Q: What were some of the consequences of the Irish remaining clannish?

They ranged from the tragic to the comical to the unexpected. For example, many Irish directly challenged the prevailing ideology of the “Indian wars.” They made a direct connection: the natives of the New World were being treated by white Americans pretty much as the native Catholics of old Ireland had been treated by the British. But I think the consequences were most strongly felt in what has been called the “Irish strain” in American labor. The Irish dominated the Western labor movement.  They dominated the eastern, too, but the social dynamics of the two regions were different. The labor force of all of industrializing America was racially and ethnically polyglot, but the western labor force was wildly so. Tony Lukas’s book Big Trouble: . . . a Struggle for the Soul of America dealt with the criminal trial of three western labor leaders—that’s claiming a lot for a single episode in America’s troubled labor history.  But one thing is certain—having the tribal Irish in charge of what I called the West’s “piebald proletariat” was to ask for big trouble.

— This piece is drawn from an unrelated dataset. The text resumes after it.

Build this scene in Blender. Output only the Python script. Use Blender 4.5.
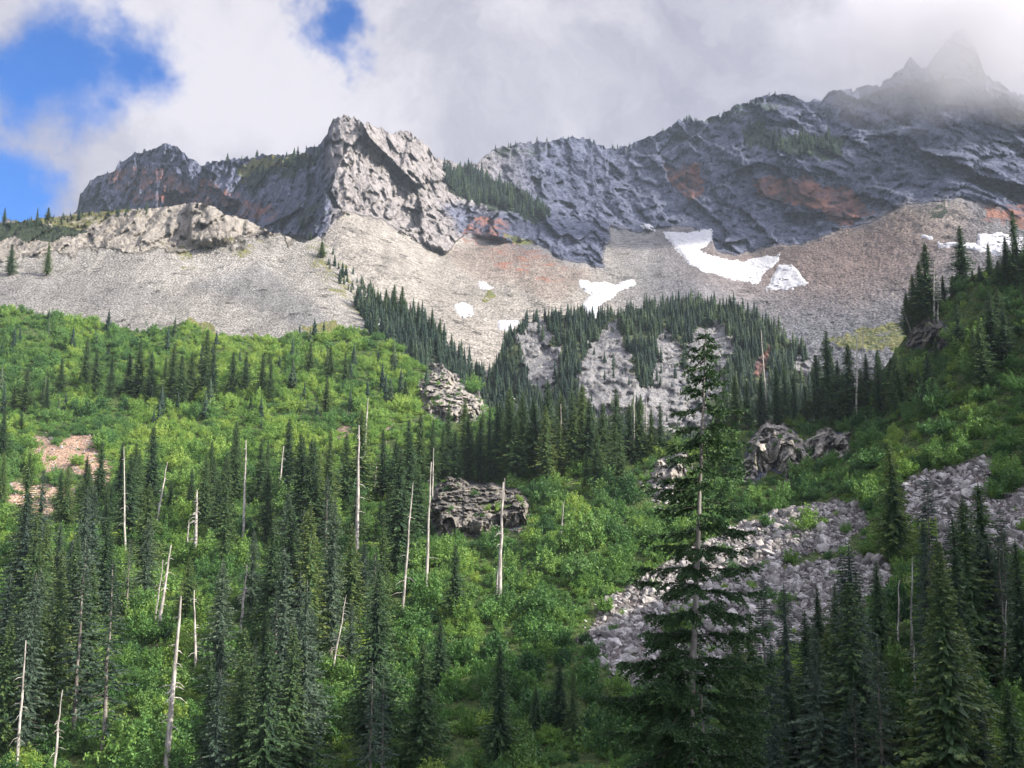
import bpy, bmesh, math, random
import numpy as np

# ------------------------------------------------------------------ camera, sky, sun, exposure
rng = np.random.default_rng(11)
random.seed(11)
S = bpy.context.scene
for o in list(bpy.data.objects):
    bpy.data.objects.remove(o)
COL = S.collection
W, H, F = 1024.0, 768.0, 1098.0
PITCH = math.radians(9.0)
cam = bpy.data.objects.new('camera', bpy.data.cameras.new('camera'))
COL.objects.link(cam)
cam.data.sensor_width = 36.0
cam.data.lens = 36.0 * F / W
cam.data.clip_start = 0.2
cam.data.clip_end = 20000
cam.rotation_euler = (math.pi / 2 + PITCH, 0, 0)
S.camera = cam

SUN = np.array([0.80, -0.33, 0.50]); SUN /= np.linalg.norm(SUN)
sun = bpy.data.objects.new('sun', bpy.data.lights.new('sun', 'SUN'))
COL.objects.link(sun)
sun.data.energy = 5.0
sun.data.angle = math.radians(0.5)
sun.data.color = (1.0, 0.90, 0.75)
az = math.atan2(SUN[0], SUN[1])
el = math.asin(SUN[2])
sun.rotation_euler = (math.pi / 2 - el, 0, math.pi - az)

S.view_settings.view_transform = 'Standard'
S.view_settings.look = 'None'
S.view_settings.gamma = 1.0
S.view_settings.exposure = 1.1
S.render.engine = 'CYCLES'
S.cycles.use_denoising = True
S.cycles.max_bounces = 6
S.cycles.diffuse_bounces = 3
S.cycles.glossy_bounces = 1
S.cycles.transmission_bounces = 3
S.cycles.volume_bounces = 1
S.cycles.transparent_max_bounces = 4
S.cycles.volume_step_rate = 4
S.cycles.volume_max_steps = 64


class NT:
    """short hand for building node trees"""
    def __init__(self, tree):
        self.t = tree
        tree.nodes.clear()

    def n(self, typ, ins=None, **props):
        nd = self.t.nodes.new(typ)
        for k, v in props.items():
            setattr(nd, k, v)
        for k, v in (ins or {}).items():
            s = nd.inputs[k]
            if isinstance(v, bpy.types.NodeSocket):
                self.t.links.new(v, s)
            else:
                s.default_value = v
        return nd

    def math(self, op, a, b=0.0, clamp=False):
        return self.n('ShaderNodeMath', {0: a, 1: b}, operation=op, use_clamp=clamp).outputs[0]

    def mix(self, f, a, b, blend='MIX'):
        nd = self.n('ShaderNodeMix', None, data_type='RGBA', blend_type=blend)
        for i, v in ((0, f), (6, a), (7, b)):
            if isinstance(v, bpy.types.NodeSocket):
                self.t.links.new(v, nd.inputs[i])
            else:
                nd.inputs[i].default_value = v if i == 0 else (*v, 1.0)
        return nd.outputs[2]

    def step(self, v, lo, hi):
        return self.n('ShaderNodeMapRange', {0: v, 1: lo, 2: hi, 3: 0.0, 4: 1.0}, interpolation_type='SMOOTHSTEP').outputs[0]

    def noise(self, vec, scale, detail=4.0, rough=0.55, dist=0.0):
        return self.n('ShaderNodeTexNoise', {'Vector': vec, 'Scale': scale, 'Detail': detail, 'Roughness': rough, 'Distortion': dist}).outputs['Fac']

    def vor(self, vec, scale, feature='F1', out='Distance', rand=1.0):
        return self.n('ShaderNodeTexVoronoi', {'Vector': vec, 'Scale': scale, 'Randomness': rand}, feature=feature).outputs[out]

    def link(self, a, b):
        self.t.links.new(a, b)


def dirs(px, py):
    a = (np.asarray(px, float) - 512.0) / F
    b = (384.0 - np.asarray(py, float)) / F
    c, s = math.cos(PITCH), math.sin(PITCH)
    x = a + 0 * b
    y = c - b * s + 0 * a
    z = s + b * c + 0 * a
    return np.stack([x / y, np.ones_like(y), z / y], -1)      # forward component 1


def project(P):
    c, s = math.cos(PITCH), math.sin(PITCH)
    x, y, z = P[..., 0], P[..., 1], P[..., 2]
    d = y * c + z * s
    u = -y * s + z * c
    return np.stack([512 + F * x / d, 384 - F * u / d], -1)


# ------------------------------------------------------------------ world: sky with broken cloud
world = bpy.data.worlds.new('World')
S.world = world
world.use_nodes = True
T = NT(world.node_tree)
sky = T.n('ShaderNodeTexSky', sky_type='NISHITA', sun_disc=False, sun_elevation=el, sun_rotation=az, altitude=1500.0, air_density=1.0, dust_density=0.6, ozone_density=1.6)
vec = T.n('ShaderNodeTexCoord').outputs['Generated']


def dvec(px, py):
    d = dirs(px, py)
    return tuple(d / np.linalg.norm(d))


def lobe(px, py, r, soft):
    """1 inside a cone of r pixels about a direction of the sky, 0 outside"""
    d = T.n('ShaderNodeVectorMath', {0: vecw, 1: dvec(px, py)}, operation='DISTANCE').outputs['Value']
    return T.step(d, (r + soft) / F, max(r - soft, 0) / F)


warp = T.n('ShaderNodeTexNoise', {'Vector': vec, 'Scale': 7.0, 'Detail': 5.0, 'Roughness': 0.6})
wv = T.n('ShaderNodeVectorMath', {0: warp.outputs['Color'], 1: (0.5, 0.5, 0.5)}, operation='SUBTRACT').outputs[0]
wv = T.n('ShaderNodeVectorMath', {0: wv, 'Scale': 0.16}, operation='SCALE').outputs[0]
vecw = T.n('ShaderNodeVectorMath', {0: vec, 1: wv}, operation='ADD').outputs[0]
# openings of blue between the clouds
holes = None
for (hx, hy, r, s_) in ((66, 66, 62, 58), (125, 55, 40, 50), (-40, 195, 75, 70), (20, 185, 45, 45), (322, 12, 34, 30), (-160, 60, 90, 80), (-250, 190, 120, 90), (-420, -150, 200, 150)):
    l = lobe(hx, hy, r, s_)
    holes = l if holes is None else T.math('MAXIMUM', holes, l)
n1 = T.noise(vec, 9.0, 9.0, 0.62, 0.3)
n2 = T.noise(vec, 2.2, 4.0, 0.5)
cover = T.math('ADD', T.math('MULTIPLY', T.math('SUBTRACT', n1, 0.5), 1.5), T.math('SUBTRACT', 1.05, T.math('MULTIPLY', holes, 1.12)))
cover = T.step(cover, 0.0, 0.78)
shade = T.noise(vecw, 5.0, 9.0, 0.6, 0.4)
# the thick bank over the ridge is greyer than its sunlit rims
thick = lobe(700, 60, 150, 210)
bright = lobe(250, 75, 80, 120)
lum = T.math('ADD', T.math('MULTIPLY', shade, 0.62), 0.28)
lum = T.math('SUBTRACT', lum, T.math('MULTIPLY', thick, 0.11))
lum = T.math('ADD', lum, T.math('MULTIPLY', bright, 0.20))
ccol = T.mix(T.step(lum, 0.43, 0.74), (2.75, 2.8, 3.6), (6.0, 5.8, 6.3))
# brightening added to the unseen cloud on the sun's side, to fill the shade
sd_ = T.n('ShaderNodeVectorMath', {0: vec, 1: tuple(SUN)}, operation='DOT_PRODUCT').outputs['Value']
ccol = T.n('ShaderNodeVectorMath', {0: ccol, 'Scale': T.math('ADD', 1.0, T.math('MULTIPLY', T.step(sd_, 0.2, 1.0), 4.5))}, operation='SCALE').outputs[0]
blue = T.mix(1.0, sky.outputs[0], (0.20, 0.74, 1.46), 'MULTIPLY')
scol = T.mix(cover, blue, ccol)
bg = T.n('ShaderNodeBackground', {0: scol, 1: 0.064})
out = T.n('ShaderNodeOutputWorld', {0: bg.outputs[0]})


# ------------------------------------------------------------------ numeric helpers
def hash3(i, j, k, seed):
    h = (i.astype(np.int64) * 374761393 + j.astype(np.int64) * 668265263 + k.astype(np.int64) * 2147483647 + seed * 974634777) & 0xffffffff
    h = ((h ^ (h >> 13)) * 1274126177) & 0xffffffff
    h = ((h ^ (h >> 16)) * 2246822519) & 0xffffffff
    return (h ^ (h >> 15)) & 0xffffffff


_G = np.random.default_rng(5).normal(size=(1024, 3)); _G /= np.linalg.norm(_G, axis=1)[:, None]


def pnoise(P, seed=0):
    """gradient noise, about -1..1"""
    P = np.asarray(P, float)
    I = np.floor(P).astype(np.int64)
    f = P - I
    u = f * f * f * (f * (f * 6 - 15) + 10)
    r = 0
    for a in (0, 1):
        for b in (0, 1):
            for c in (0, 1):
                g = _G[hash3(I[..., 0] + a, I[..., 1] + b, I[..., 2] + c, seed) % 1024]
                d = g[..., 0] * (f[..., 0] - a) + g[..., 1] * (f[..., 1] - b) + g[..., 2] * (f[..., 2] - c)
                w = (u[..., 0] if a else 1 - u[..., 0]) * (u[..., 1] if b else 1 - u[..., 1]) * (u[..., 2] if c else 1 - u[..., 2])
                r = r + d * w
    return r * 1.6


def fbm(P, seed=0, octs=4, gain=0.5, lac=2.03, ridged=False):
    a, s, r = 1.0, 0.0, 0
    for i in range(octs):
        n = pnoise(P, seed + i * 17)
        if ridged:
            n = 1 - 2 * np.abs(n)
        r = r + a * n
        s += a
        a *= gain
        P = P * lac + 3.7
    return r / s


def facets(P, seed, tilt=0.6):
    """height of a broken surface: every cell of a cell pattern is a tilted flat facet, about -1..1"""
    P = np.asarray(P, float)
    I = np.floor(P).astype(np.int64)
    best = np.full(P.shape[:-1], 1e9); h = np.zeros(P.shape[:-1])
    for a in (-1, 0, 1):
        for b in (-1, 0, 1):
            for c in (-1, 0, 1):
                i, j, k = I[..., 0] + a, I[..., 1] + b, I[..., 2] + c
                hs = hash3(i, j, k, seed)
                o = np.stack([i + (hs % 1013) / 1013.0, j + (hs // 1013 % 1019) / 1019.0, k + (hs // 1032247 % 1021) / 1021.0], -1)
                d = P - o
                dd = (d * d).sum(-1)
                m = dd < best
                g = _G[(hs // 7) % 1024]
                hh = ((hs // 31) % 509) / 254.5 - 1 + 2.2 * tilt * (d * g).sum(-1)
                best = np.where(m, dd, best); h = np.where(m, hh, h)
    return h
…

Q: What do you mean by “Irish American class”?

A:  “Irish American class” is intended descriptively rather than analytically. I mean only to suggest that the Irish often behaved like social classes were expected to behave. They placed themselves in history and had their own arcane consciousness and habits of thought, which frequently had an antagonistic relationship with those of the dominant non-Irish. Out of this came a movement culture that was frankly countercultural. This sense of themselves was both the cause and the effect of their disinheritance. In America, all of them—rich, poor, and middling—were in one sense disinherited. They had been told that they had no legitimate claims on the West, which meant no legitimate claims on the American future. So they built their own West and their own future. Only Irish need apply.

David M. Emmons is professor Emeritus of History at the university of montana, Missoula, and the author of The Butte Irish: Class and Ethnicity in an American Mining Town, 1875 - 1925.

He now lives with his wife Caroline along Rattlesnake Creek just north of downtown Missoula, Montana, and 120 miles northwest and downstream of Butte, the capital of western America's "Irish Empire."